Wednesday, March 2, 2016

cry me the tears of the crying
pouring like ice cream melting from some Himalayan dome

don't know what it is they're weeping for
but weep they do
paining
aching for some unknown home
Home
untouchable
but grasped as they grow
or flow


*Those who legislate punitive laws, often write themselves out of them.

*"God" is no narrow, little word that anyone can use to gain or have power over me.



*I feel that there is nothing more truly artistic than to love people.
  -Vincent van Gogh



*Reflections of a Jean Sulivan:

  -It's difficult to speak of the passion - it's like making the person you're talking about remain silent.

  -How the West has reveled in the representation and contemplation of disaster.  Painting, sculpture, the vast majority of monuments - except for those marked by oriental influences - as well as literature show an almost pathological fascination with the bloody battles waged for the possession of the world, which prefigure the deportation camps, Hiroshima, and all the unfinished wars that we never tire looking at and talking about.

  -I've never forgotten a conversation I had at the southern tip of India with a Hindu priest.  In trying to characterize the West, he referred in the same sentence to Jesus Christ, Napoleon, Hitler, Truman, and Stalin.  That was his perception of things; is ours less distorted?

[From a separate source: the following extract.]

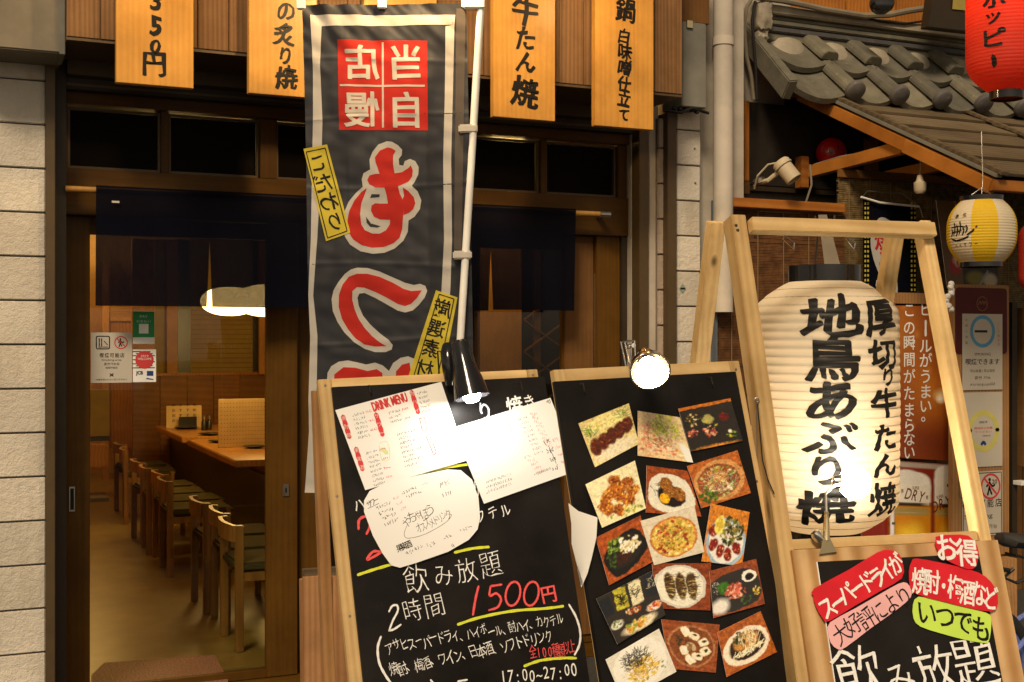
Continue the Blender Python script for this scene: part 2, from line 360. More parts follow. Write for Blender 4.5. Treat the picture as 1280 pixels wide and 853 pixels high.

  -The grandeur and terror of the passion gets most of our attention; the spectacular becomes more important than its interior meaning.  It's hardly surprising that the TV news, which shows us other passions, mockeries, and tortures in every part of the world, has turned Jesus' assassination into a legend, although for a Christian it is at the heart of human destiny and gives meaning to every agony.